Generate a completion script and install it with your shell's standard mechanism:

mkdir -p ~/.zsh/completions
codext completion zsh > ~/.zsh/completions/_codext

mkdir -p ~/.local/share/bash-completion/completions
codext completion bash > ~/.local/share/bash-completion/completions/codext

Current completion covers static commands, subcommands, and flags.
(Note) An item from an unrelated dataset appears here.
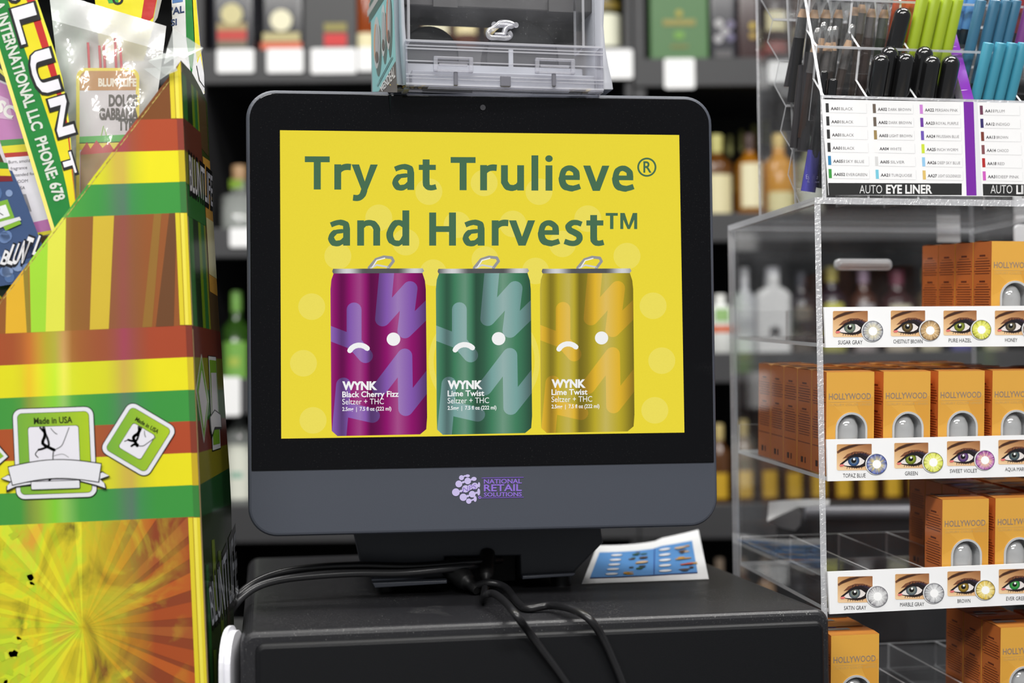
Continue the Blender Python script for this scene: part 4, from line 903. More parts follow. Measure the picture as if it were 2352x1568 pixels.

It does not dynamically resolve thread IDs.

TUI

Key bindings:

  • Tab: switch Active / Archived
  • j/k or arrow keys: move
  • / or s: open search edit mode
  • Enter: apply current search
  • Esc: cancel search edit or confirmation/review state
  • f: open the range filter picker
  • Space: toggle current row selection
  • a: select all visible rows in current tab
  • Shift+A: clear current-tab selection
  • e: archive or restore selected rows
  • r: generate title suggestions for selected rows
  • q: quit

Review screen:

  • Space or x: toggle apply/skip for current suggestion
  • a or Enter: apply selected suggestions
  • c, q, or Esc: cancel review

List layout:

  • Wide split view keeps the thread list on the left and details on the right
  • Common wide terminals now keep Repo visible more often instead of hiding it behind the detail pane width split
  • When there is enough room, the list shows Repo, Token, and Updated
  • Token is shown as input/output with k, m, and b suffixes

Notes

  • title set is a manual explicit rename and does not write to the managed-title ledger.
  • title rewrite <thread-id...> is the fast manual path and can re-enter codext management for a thread after a manual title detour.
  • archive / unarchive use app-server thread APIs; they are not direct SQLite or rollout edits.